UM: Is it fair to say the current design is unlike anything seen in Melbourne before? Was this a design response to a unique site and constraints of the planning scheme controls? Do you see it as proof that the new controls still allow and possibly even encourage innovation?

AP: Melbourne’s skyline will change with this building and Collins Arch is certainly a daring design. I think it’s a culmination of a great team with a vision, and that vision being supported at a higher level with planning and urban design. If you look back at the building boom of the 80s and 90s, there was a definite lack of opportunity for projects like this to get over the line. I think timing is important.
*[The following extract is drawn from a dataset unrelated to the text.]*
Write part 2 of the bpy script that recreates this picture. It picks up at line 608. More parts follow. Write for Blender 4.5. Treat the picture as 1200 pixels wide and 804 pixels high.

Both the interim and proposed planning controls will continue to enable and encourage innovative design.

UM: Even as early as the 295m scheme there has always been a push to provide a significant component of public realm. Where did this desire come from?

AP: Melbourne is the world’s most livable city and we want it to stay that way. When you are introducing such an exciting development to a city, you want to be able to share that and have it benefit as many people as possible.

Collins Arch's new 1,500sqm park. Source: Cbus Property

UM: Cbus Property has already signed on a number of tenants in Gadens, King & Wood Mallesons and HWL Ebsworth. Are there any other significant signings on the horizon?

AP: We believe this is Melbourne’s most enviable office address. This office tower will also be the city’s first WELL-rated office space, so there is definitely discussions occurring with a number of prospective tenants.

UM: What type of retail tenancies are expected within the project?

AP: There will be a mix of dining and shopping on offer at Collins Arch. As the development is in its infancy, we have not yet analysed the mix of retail tenancies.

UM: What has been the initial response in sales for apartments thus far?

AP: Initial interest has been very positive, as you would expect with such a landmark opportunity and location. 

Construction of Collins Arch is expected to take head contractor Multiplex approximately three years.